## [Problem details]
Retype exactly the lines from the first one through the line with "COL = SC.collection", including both ends; skip any pictures.

........

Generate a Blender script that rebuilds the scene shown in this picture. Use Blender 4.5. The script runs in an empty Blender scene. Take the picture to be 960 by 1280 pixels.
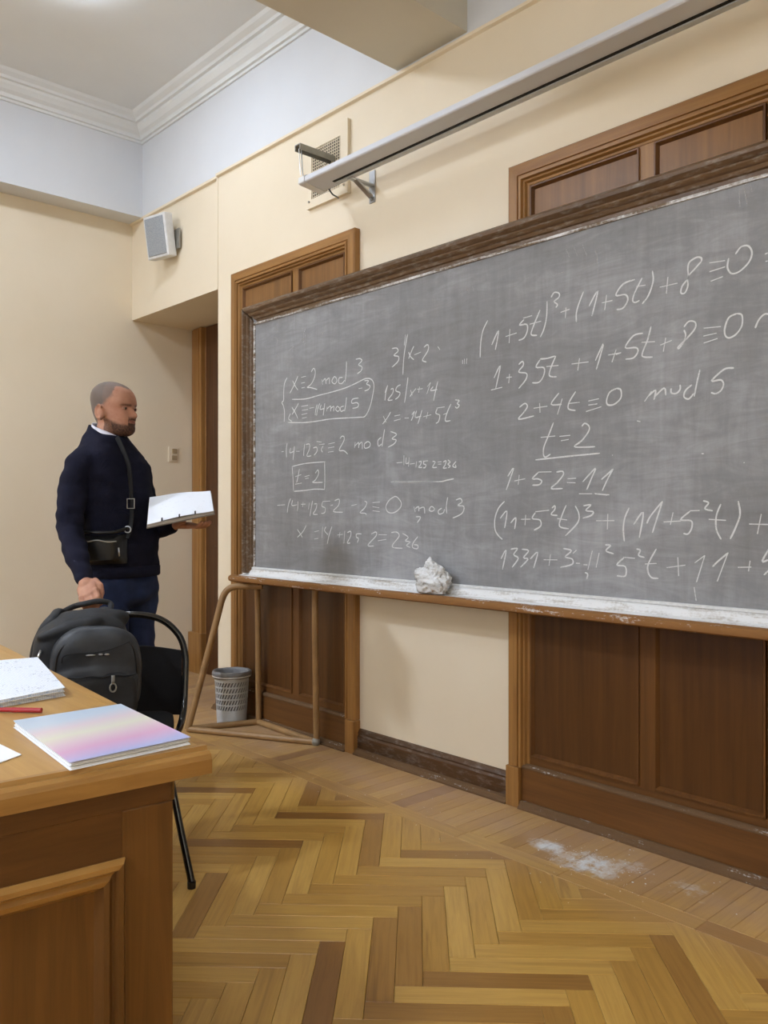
import bpy, bmesh, math, random
from mathutils import Vector, Matrix, noise

random.seed(7)
SC = bpy.context.scene
COL = SC.collection

# ------------------------------------------------------------------ camera
CAMP = Vector((5.65, -2.75, 1.2))
TH = math.radians(42.8)
FW = Vector((-math.cos(TH), math.sin(TH), 0))
RT = Vector((math.sin(TH), math.cos(TH), 0))
cd = bpy.data.cameras.new('camera')
cd.sensor_fit = 'VERTICAL'
cd.sensor_height = 36.0
cd.lens = 1047.0 / 1280.0 * 36.0
cd.clip_start = 0.05
cam = bpy.data.objects.new('camera', cd)
COL.objects.link(cam)
cam.location = CAMP
cam.rotation_euler = (math.radians(90), 0, math.radians(90) - TH)
SC.camera = cam

# ------------------------------------------------------------------ world, exposure
w = bpy.data.worlds.new('world')
SC.world = w
w.use_nodes = True
w.node_tree.nodes['Background'].inputs[0].default_value = (0.75, 0.85, 1, 1)
w.node_tree.nodes['Background'].inputs[1].default_value = 3.5
SC.view_settings.view_transform = 'Standard'
SC.view_settings.look = 'None'
SC.view_settings.gamma = 1
SC.view_settings.use_curve_mapping = False
SC.view_settings.exposure = 0.24
LAMP_STRENGTH = 75.0
LAMP_COLOR = (0.87, 0.96, 1.10)
LAMP_SHARE = [0.47, 3.3, 0.62, 1.8, 1.8]
LAMP_SPOTS = [(1.56, -1.085), (1.53, -4.3), (5.0, -3.3), (5.0, -5.4), (7.8, -2.8)]  # first lamp read from its glow; the rest unseen, added as fill light
try:
    SC.cycles.max_bounces = 8
    SC.cycles.diffuse_bounces = 6
except Exception:
    pass

# ------------------------------------------------------------------ helpers
def L(lat, t, z):
    """a point at sideways distance lat and depth t from the tripod spot"""
    p = CAMP + FW * t + RT * lat
    return Vector((p.x, p.y, z))

def thing(name, loc, label=None, cat=None, group=None, kind=None):
    o = bpy.data.objects.new(name, None)
    o.empty_display_size = 0.1
    COL.objects.link(o)
    o.location = loc
    tag(o, label, cat, group, kind)
    return o

def tag(o, label=None, cat=None, group=None, kind=None):
    if label: o['label'] = label
    if cat: o['category'] = cat
    if group: o['group'] = group
    if kind: o['kind'] = kind
    return o

def origin(o):
    v = Vector((0, 0, 0))
    while o is not None:
        v += o.location
        o = o.parent
    return v

class MB:
    def __init__(s):
        s.v = []; s.f = []; s.m = []
    def add(s, vs, fs, m=0):
        n = len(s.v)
        s.v += [Vector(p) for p in vs]
        for f in fs:
            s.f.append([i + n for i in f]); s.m.append(m)
        return s
    def box(s, a, b, m=0):
        x0, y0, z0 = a; x1, y1, z1 = b
        return s.add([(x0,y0,z0),(x1,y0,z0),(x1,y1,z0),(x0,y1,z0),(x0,y0,z1),(x1,y0,z1),(x1,y1,z1),(x0,y1,z1)],
                     [(0,3,2,1),(4,5,6,7),(0,1,5,4),(1,2,6,5),(2,3,7,6),(3,0,4,7)], m)
    def obox(s, c, ax, ay, az, m=0):
        c = Vector(c); ax = Vector(ax); ay = Vector(ay); az = Vector(az)
        P = [c-ax-ay-az, c+ax-ay-az, c+ax+ay-az, c-ax+ay-az, c-ax-ay+az, c+ax-ay+az, c+ax+ay+az, c-ax+ay+az]
        return s.add(P, [(0,3,2,1),(4,5,6,7),(0,1,5,4),(1,2,6,5),(2,3,7,6),(3,0,4,7)], m)
    def tube(s, pts, r, n=12, closed=False, m=0, squash=1.0):
        pts = [Vector(p) for p in pts]
        N = len(pts)
        rr = r if isinstance(r, (list, tuple)) else [r] * N
        tn = []
        for i in range(N):
            a = pts[(i-1) % N] if (closed or i > 0) else pts[i]
            b = pts[(i+1) % N] if (closed or i < N-1) else pts[i]
            tn.append((b-a).normalized())
        up = Vector((0,0,1)) if abs(tn[0].z) < 0.9 else Vector((1,0,0))
        u = tn[0].cross(up).normalized()
        rings = []
        for i in range(N):
            u = (u - tn[i]*u.dot(tn[i])).normalized()
            w_ = tn[i].cross(u)
            rings.append([pts[i] + u*(math.cos(a)*rr[i]) + w_*(math.sin(a)*rr[i]*squash) for a in [2*math.pi*k/n for k in range(n)]])
        base = len(s.v)
        for rg in rings: s.v += rg
        R = N if closed else N-1
        for i in range(R):
            j = (i+1) % N
            for k in range(n):
                k2 = (k+1) % n
                s.f.append([base+i*n+k, base+i*n+k2, base+j*n+k2, base+j*n+k]); s.m.append(m)
        if not closed:
            s.f.append([base+k for k in range(n)][::-1]); s.m.append(m)
            s.f.append([base+(N-1)*n+k for k in range(n)]); s.m.append(m)
        return s
    def loft(s, rings, m=0, cap=True):
        base = len(s.v); n = len(rings[0])
        for rg in rings: s.v += [Vector(p) for p in rg]
        for i in range(len(rings)-1):
            for k in range(n):
                k2 = (k+1) % n
                s.f.append([base+i*n+k, base+i*n+k2, base+(i+1)*n+k2, base+(i+1)*n+k]); s.m.append(m)
        if cap:
            s.f.append([base+k for k in range(n)][::-1]); s.m.append(m)
            s.f.append([base+(len(rings)-1)*n+k for k in range(n)]); s.m.append(m)
        return s
    def lathe(s, c, prof, n=32, m=0):
        c = Vector(c)
        rings = [[c + Vector((r*math.cos(2*math.pi*k/n), r*math.sin(2*math.pi*k/n), z)) for k in range(n)] for r, z in prof]
        return s.loft(rings, m)
    def ell(s, c, ax, ay, az, p=2.0, nu=20, nv=14, m=0):
        """superellipsoid with axis vectors"""
        c = Vector(c); ax = Vector(ax); ay = Vector(ay); az = Vector(az)
        sg = lambda q: math.copysign(abs(q)**(2.0/p), q)
        rings = []
        for i in range(1, nv):
            ph = -math.pi/2 + math.pi*i/nv
            rings.append([c + az*sg(math.sin(ph)) + (ax*sg(math.cos(2*math.pi*k/nu)) + ay*sg(math.sin(2*math.pi*k/nu)))*sg(math.cos(ph)) for k in range(nu)])
        return s.loft(rings, m)
    def cone(s, a, b, ra, rb, m=0, n=14):
        a = Vector(a); b = Vector(b)
        s.tube([a, b], [ra, rb], n, m=m)
        s.ball(a, ra, m=m); s.ball(b, rb, m=m)
        return s
    def ball(s, c, r, m=0):
        return s.ell(c, (r,0,0), (0,r,0), (0,0,r), nu=14, nv=10, m=m)
    def chain(s, pts, rr, m=0):
        for i in range(len(pts)-1): s.cone(pts[i], pts[i+1], rr[i], rr[i+1], m)
        return s
    def extrude_profile(s, prof, axis, a, b, m=0, cut_a=0.0, cut_b=0.0):
        """prof: list of (p,q); axis 'x' -> (a..b, p, q)"""
        n = len(prof)
        A = [(a + cut_a*p, p, q) for p, q in prof]; B = [(b + cut_b*p, p, q) for p, q in prof]
        if axis == 'y':
            A = [(p, y, q) for (y, p, q) in A]; B = [(p, y, q) for (y, p, q) in B]
        return s.add(A + B, [list(range(n))[::-1], [n+i for i in range(n)]] + [[i, (i+1) % n, n+(i+1) % n, n+i] for i in range(n)], m)
    def mesh(s, name, mats, org, smooth=False, angle=None):
        me = bpy.data.meshes.new(name)
        me.from_pydata([tuple(p - org) for p in s.v], [], s.f)
        for mt in mats: me.materials.append(mt)
        if len(mats) > 1: me.polygons.foreach_set('material_index', s.m)
        bm = bmesh.new(); bm.from_mesh(me)
        bmesh.ops.recalc_face_normals(bm, faces=bm.faces)
        bm.to_mesh(me); bm.free()
        if smooth or angle:
            me.polygons.foreach_set('use_smooth', [True]*len(me.polygons))
        if angle:
            me.set_sharp_from_angle(angle=math.radians(angle))
        me.update()
        return me
    def obj(s, name, mats, parent=None, smooth=False, angle=None, label=None, cat=None, group=None, kind=None, bevel=0, loc=None):
        if not isinstance(mats, (list, tuple)): mats = [mats]
        if loc is None:
            if parent is not None: loc = origin(parent)
            else:
                xs = [p.x for p in s.v]; ys = [p.y for p in s.v]; zs = [p.z for p in s.v]
                loc = Vector(((min(xs)+max(xs))/2, (min(ys)+max(ys))/2, min(zs)))
        loc = Vector(loc)
        o = bpy.data.objects.new(name, s.mesh(name, mats, loc, smooth, angle))
        COL.objects.link(o)
        if parent is not None:
            o.parent = parent; o.location = loc - origin(parent)
        else: o.location = loc
        if bevel:
            b = o.modifiers.new('bevel', 'BEVEL'); b.width = bevel; b.segments = 2; b.limit_method = 'ANGLE'
            b.angle_limit = math.radians(40)
        return tag(o, label, cat, group, kind)

def remeshed(mb, name, voxel, org, smooth_it=4):
    """one continuous skin around overlapping volumes"""
    me = mb.mesh(name, [], org)
    o = bpy.data.objects.new('temporary', me); COL.objects.link(o)
    r = o.modifiers.new('r', 'REMESH'); r.mode = 'VOXEL'; r.voxel_size = voxel
    if smooth_it:
        q = o.modifiers.new('s', 'SMOOTH'); q.iterations = smooth_it; q.factor = 0.5
    dg = bpy.context.evaluated_depsgraph_get()
    ev = o.evaluated_get(dg)
    out = bpy.data.meshes.new_from_object(ev)
    bpy.data.objects.remove(o)
    out.name = name
    out.polygons.foreach_set('use_smooth', [True]*len(out.polygons))
    return out

def link_mesh(me, name, mats, parent, org):
    me.materials.clear()
    for m in mats: me.materials.append(m)
    o = bpy.data.objects.new(name, me); COL.objects.link(o)
    if parent is not None:
        o.parent = parent; o.location = Vector(org) - origin(parent)
    else: o.location = org
    return o

def wrinkle(me, amp, scale, stretch=(1,1,1), seed=0.0, ridged=False):
    ns = [v.normal.copy() for v in me.vertices]
    for v, n in zip(me.vertices, ns):
        p = Vector((v.co.x*scale*stretch[0]+seed, v.co.y*scale*stretch[1], v.co.z*scale*stretch[2]))
        q = noise.noise(p)
        if ridged: q = 0.5 - abs(q)*2
        v.co += n*(q*amp)

def smooth_path(pts, k=6, closed=False):
    pts = [Vector(p) for p in pts]; n = len(pts); out = []
    rng = n if closed else n-1
    for i in range(rng):
        g = lambda j: pts[j % n] if closed else pts[max(0, min(n-1, j))]
        p0, p1, p2, p3 = g(i-1), g(i), g(i+1), g(i+2)
        for s_ in range(k):
            t = s_/k
            out.append(0.5*((2*p1)+(p2-p0)*t+(2*p0-5*p1+4*p2-p3)*t*t+(3*p1-p0-3*p2+p3)*t**3))
    if not closed: out.append(pts[-1])
    return out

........

## [Written answer]
Generate a Blender script that rebuilds the scene shown in this picture. Use Blender 4.5. The script runs in an empty Blender scene. Take the picture to be 960 by 1280 pixels.
import bpy, bmesh, math, random
from mathutils import Vector, Matrix, noise

random.seed(7)
SC = bpy.context.scene
COL = SC.collection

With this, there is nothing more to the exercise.